What you have to do:
Reproduce exactly the lines from the line with "by 1196 pixels." through the line with "BS = (0.054, 0.048, 0.056)", both included, and no other lines.

Scripts that build scenes:
□ □ □ □ □ □ □

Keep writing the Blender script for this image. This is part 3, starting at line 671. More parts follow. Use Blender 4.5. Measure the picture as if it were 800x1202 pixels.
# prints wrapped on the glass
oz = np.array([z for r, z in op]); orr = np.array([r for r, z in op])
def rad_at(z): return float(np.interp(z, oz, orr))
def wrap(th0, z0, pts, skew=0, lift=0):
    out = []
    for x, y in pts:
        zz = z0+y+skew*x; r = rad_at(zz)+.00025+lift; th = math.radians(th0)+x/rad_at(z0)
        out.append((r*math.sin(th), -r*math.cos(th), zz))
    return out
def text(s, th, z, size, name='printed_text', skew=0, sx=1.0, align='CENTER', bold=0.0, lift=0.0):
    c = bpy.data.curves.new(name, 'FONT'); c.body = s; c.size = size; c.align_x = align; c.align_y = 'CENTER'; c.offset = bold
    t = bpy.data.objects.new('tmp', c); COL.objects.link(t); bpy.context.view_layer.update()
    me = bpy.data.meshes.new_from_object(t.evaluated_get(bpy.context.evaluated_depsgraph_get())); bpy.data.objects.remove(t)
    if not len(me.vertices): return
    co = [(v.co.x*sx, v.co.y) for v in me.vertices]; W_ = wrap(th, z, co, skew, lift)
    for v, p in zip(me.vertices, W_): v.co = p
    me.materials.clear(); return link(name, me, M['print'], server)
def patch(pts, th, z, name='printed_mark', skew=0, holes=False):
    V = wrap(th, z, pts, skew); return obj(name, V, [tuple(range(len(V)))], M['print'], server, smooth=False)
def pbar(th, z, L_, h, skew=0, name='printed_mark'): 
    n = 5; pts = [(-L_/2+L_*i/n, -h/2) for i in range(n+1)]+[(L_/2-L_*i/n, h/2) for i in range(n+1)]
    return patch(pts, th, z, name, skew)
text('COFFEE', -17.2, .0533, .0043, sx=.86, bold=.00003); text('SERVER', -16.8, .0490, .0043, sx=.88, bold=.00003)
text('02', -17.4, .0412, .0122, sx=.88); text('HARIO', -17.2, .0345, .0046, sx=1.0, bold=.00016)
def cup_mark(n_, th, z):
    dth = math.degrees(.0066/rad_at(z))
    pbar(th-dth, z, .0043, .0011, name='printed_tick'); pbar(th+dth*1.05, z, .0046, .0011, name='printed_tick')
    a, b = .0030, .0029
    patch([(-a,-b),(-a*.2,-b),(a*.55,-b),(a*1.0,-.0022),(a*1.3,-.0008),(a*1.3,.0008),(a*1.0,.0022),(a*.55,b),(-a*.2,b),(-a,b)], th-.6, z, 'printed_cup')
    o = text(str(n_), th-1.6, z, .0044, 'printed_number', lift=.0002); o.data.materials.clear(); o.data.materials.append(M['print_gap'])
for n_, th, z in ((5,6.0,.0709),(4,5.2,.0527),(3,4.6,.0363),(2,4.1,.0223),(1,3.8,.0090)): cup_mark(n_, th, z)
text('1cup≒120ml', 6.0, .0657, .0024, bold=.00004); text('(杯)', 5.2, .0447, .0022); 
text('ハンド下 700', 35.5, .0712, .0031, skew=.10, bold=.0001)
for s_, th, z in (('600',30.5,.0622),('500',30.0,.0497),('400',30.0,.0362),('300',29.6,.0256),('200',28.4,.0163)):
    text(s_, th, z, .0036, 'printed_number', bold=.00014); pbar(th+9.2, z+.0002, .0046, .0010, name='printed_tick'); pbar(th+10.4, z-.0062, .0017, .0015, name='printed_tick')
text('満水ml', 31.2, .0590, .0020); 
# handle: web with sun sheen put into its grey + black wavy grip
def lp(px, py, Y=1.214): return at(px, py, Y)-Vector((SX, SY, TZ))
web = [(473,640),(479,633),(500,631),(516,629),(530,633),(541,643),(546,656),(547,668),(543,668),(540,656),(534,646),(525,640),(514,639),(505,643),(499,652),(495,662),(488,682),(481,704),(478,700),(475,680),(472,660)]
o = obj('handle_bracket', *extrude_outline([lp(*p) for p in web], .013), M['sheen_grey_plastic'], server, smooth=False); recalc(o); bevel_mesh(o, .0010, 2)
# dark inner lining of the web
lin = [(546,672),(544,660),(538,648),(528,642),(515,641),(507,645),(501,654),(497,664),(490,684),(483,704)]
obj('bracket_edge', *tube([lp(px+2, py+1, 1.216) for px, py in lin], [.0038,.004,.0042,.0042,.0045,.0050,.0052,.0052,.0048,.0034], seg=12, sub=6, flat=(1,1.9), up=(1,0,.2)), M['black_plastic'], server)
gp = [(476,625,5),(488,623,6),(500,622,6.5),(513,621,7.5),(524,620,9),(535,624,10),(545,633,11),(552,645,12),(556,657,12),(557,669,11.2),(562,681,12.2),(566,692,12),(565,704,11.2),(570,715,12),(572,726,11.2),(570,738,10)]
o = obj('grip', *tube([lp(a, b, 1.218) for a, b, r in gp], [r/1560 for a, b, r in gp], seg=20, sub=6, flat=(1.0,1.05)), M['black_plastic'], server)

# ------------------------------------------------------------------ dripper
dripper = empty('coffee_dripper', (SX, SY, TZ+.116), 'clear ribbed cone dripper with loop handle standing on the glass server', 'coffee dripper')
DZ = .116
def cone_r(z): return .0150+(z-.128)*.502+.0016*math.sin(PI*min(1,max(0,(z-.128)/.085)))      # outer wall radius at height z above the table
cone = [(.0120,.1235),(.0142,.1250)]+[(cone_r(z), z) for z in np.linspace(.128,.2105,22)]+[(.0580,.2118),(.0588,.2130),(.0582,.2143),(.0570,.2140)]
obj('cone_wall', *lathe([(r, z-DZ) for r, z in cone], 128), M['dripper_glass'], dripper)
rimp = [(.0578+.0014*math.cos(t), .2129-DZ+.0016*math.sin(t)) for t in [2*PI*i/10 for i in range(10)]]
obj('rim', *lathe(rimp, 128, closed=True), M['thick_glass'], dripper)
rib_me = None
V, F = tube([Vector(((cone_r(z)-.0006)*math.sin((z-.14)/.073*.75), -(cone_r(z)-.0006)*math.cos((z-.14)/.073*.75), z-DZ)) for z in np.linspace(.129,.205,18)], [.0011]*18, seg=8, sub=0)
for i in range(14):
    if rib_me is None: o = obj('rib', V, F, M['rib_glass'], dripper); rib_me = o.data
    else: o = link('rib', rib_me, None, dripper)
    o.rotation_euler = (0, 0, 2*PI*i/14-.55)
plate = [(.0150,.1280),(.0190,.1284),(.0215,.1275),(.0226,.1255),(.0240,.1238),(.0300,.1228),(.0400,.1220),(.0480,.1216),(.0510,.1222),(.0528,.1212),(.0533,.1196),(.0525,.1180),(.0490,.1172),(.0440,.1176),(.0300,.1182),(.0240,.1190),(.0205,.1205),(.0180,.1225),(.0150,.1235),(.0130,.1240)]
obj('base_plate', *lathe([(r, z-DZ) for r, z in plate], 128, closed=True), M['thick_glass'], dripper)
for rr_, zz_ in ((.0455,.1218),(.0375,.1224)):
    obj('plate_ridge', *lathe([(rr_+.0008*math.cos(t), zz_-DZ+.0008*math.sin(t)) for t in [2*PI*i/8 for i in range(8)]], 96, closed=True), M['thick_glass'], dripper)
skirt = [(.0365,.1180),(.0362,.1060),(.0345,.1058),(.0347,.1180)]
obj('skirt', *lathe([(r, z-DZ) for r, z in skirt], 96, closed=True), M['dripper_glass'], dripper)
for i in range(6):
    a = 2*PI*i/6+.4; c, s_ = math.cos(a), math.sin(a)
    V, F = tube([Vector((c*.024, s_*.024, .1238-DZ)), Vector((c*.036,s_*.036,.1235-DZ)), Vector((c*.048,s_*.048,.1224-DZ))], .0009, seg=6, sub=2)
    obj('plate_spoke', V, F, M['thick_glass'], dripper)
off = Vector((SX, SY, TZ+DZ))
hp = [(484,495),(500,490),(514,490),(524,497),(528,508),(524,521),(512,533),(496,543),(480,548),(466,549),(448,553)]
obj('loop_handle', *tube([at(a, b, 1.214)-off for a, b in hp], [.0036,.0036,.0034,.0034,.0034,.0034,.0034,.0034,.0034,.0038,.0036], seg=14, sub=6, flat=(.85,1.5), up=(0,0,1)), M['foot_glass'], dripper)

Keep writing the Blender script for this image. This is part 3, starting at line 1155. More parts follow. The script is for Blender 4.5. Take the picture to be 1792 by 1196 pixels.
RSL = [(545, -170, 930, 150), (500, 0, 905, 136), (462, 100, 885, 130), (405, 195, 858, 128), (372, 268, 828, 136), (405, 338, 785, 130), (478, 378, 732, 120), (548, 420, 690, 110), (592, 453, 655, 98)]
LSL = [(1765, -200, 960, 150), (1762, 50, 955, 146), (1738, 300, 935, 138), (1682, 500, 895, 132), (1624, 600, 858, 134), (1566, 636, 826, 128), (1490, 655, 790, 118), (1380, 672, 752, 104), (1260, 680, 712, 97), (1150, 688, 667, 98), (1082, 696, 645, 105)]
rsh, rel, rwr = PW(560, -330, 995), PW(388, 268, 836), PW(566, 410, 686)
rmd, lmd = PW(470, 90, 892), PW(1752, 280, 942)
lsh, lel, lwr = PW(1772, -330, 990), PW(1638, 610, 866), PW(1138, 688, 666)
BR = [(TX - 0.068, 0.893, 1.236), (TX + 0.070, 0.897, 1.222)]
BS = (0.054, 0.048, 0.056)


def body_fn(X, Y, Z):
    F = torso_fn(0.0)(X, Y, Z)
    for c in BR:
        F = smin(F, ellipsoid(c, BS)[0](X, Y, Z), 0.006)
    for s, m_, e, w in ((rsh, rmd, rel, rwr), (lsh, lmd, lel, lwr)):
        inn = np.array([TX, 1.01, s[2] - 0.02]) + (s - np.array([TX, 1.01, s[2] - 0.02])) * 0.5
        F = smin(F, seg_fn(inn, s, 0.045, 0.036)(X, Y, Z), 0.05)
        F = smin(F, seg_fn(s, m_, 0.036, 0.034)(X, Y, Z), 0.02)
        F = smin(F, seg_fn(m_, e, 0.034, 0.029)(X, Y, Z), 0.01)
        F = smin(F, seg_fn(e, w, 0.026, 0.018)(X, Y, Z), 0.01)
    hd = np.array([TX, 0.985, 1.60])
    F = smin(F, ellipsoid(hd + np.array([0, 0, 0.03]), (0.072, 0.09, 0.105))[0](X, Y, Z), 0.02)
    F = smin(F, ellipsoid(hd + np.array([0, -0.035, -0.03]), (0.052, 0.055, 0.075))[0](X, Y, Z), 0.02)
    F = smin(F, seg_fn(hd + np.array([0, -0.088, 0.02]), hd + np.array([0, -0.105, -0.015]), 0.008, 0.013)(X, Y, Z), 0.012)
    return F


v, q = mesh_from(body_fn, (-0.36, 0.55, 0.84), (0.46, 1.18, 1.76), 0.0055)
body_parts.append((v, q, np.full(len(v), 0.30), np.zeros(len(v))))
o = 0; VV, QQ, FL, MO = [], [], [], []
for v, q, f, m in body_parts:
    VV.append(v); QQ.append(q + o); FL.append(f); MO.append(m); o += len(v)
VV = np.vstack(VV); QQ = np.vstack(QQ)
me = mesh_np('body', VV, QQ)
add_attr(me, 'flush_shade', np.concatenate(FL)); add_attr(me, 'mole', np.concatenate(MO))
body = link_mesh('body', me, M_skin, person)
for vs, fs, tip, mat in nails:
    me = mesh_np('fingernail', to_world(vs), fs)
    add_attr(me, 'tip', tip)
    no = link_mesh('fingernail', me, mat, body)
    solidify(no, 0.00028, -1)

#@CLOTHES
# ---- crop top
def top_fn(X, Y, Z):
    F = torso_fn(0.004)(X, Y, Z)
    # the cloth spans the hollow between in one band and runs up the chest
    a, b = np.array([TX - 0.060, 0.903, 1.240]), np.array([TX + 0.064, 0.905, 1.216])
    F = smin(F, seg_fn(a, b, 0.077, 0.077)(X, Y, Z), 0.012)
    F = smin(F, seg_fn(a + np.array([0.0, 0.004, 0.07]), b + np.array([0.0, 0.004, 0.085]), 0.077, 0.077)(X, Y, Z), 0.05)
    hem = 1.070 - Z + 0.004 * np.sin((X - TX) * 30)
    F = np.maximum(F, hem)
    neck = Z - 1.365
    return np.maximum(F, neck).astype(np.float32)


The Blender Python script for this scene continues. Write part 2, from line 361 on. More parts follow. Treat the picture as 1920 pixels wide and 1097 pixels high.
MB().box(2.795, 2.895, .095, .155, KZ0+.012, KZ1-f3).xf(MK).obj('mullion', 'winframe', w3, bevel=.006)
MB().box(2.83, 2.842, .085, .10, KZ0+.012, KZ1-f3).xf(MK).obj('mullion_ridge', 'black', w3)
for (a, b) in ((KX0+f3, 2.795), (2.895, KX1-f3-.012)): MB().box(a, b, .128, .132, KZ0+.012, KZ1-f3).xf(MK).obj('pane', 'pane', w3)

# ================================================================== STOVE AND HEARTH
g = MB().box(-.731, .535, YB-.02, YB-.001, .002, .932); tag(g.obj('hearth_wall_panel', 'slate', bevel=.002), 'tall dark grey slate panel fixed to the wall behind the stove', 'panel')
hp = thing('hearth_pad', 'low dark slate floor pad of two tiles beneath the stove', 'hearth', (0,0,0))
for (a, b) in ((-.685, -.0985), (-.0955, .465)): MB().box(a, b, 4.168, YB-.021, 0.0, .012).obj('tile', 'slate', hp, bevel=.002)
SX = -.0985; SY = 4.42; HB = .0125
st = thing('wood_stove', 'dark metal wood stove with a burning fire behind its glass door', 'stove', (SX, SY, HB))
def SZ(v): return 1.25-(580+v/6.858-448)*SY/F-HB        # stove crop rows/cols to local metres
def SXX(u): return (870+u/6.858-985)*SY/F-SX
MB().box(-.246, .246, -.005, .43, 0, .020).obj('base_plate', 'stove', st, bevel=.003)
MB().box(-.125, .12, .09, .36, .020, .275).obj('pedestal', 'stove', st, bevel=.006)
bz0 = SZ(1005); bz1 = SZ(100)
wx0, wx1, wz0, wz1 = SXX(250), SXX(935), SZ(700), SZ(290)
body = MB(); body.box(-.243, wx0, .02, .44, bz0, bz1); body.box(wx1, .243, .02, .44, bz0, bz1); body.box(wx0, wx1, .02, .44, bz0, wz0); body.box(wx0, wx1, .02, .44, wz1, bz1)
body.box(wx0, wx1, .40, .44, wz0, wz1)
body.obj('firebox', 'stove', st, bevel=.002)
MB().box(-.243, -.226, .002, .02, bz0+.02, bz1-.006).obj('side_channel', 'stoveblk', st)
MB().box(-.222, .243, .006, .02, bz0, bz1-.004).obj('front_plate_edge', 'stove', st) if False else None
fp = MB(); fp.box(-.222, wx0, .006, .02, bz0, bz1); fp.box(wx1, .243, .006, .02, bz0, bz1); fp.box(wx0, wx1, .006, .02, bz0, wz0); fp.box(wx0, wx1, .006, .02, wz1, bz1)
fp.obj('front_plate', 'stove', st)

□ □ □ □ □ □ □

Written solution:
Keep writing the Blender script for this image. This is part 3, starting at line 1155. More parts follow. The script is for Blender 4.5. Take the picture to be 1792 by 1196 pixels.
RSL = [(545, -170, 930, 150), (500, 0, 905, 136), (462, 100, 885, 130), (405, 195, 858, 128), (372, 268, 828, 136), (405, 338, 785, 130), (478, 378, 732, 120), (548, 420, 690, 110), (592, 453, 655, 98)]
LSL = [(1765, -200, 960, 150), (1762, 50, 955, 146), (1738, 300, 935, 138), (1682, 500, 895, 132), (1624, 600, 858, 134), (1566, 636, 826, 128), (1490, 655, 790, 118), (1380, 672, 752, 104), (1260, 680, 712, 97), (1150, 688, 667, 98), (1082, 696, 645, 105)]
rsh, rel, rwr = PW(560, -330, 995), PW(388, 268, 836), PW(566, 410, 686)
rmd, lmd = PW(470, 90, 892), PW(1752, 280, 942)
lsh, lel, lwr = PW(1772, -330, 990), PW(1638, 610, 866), PW(1138, 688, 666)
BR = [(TX - 0.068, 0.893, 1.236), (TX + 0.070, 0.897, 1.222)]
BS = (0.054, 0.048, 0.056)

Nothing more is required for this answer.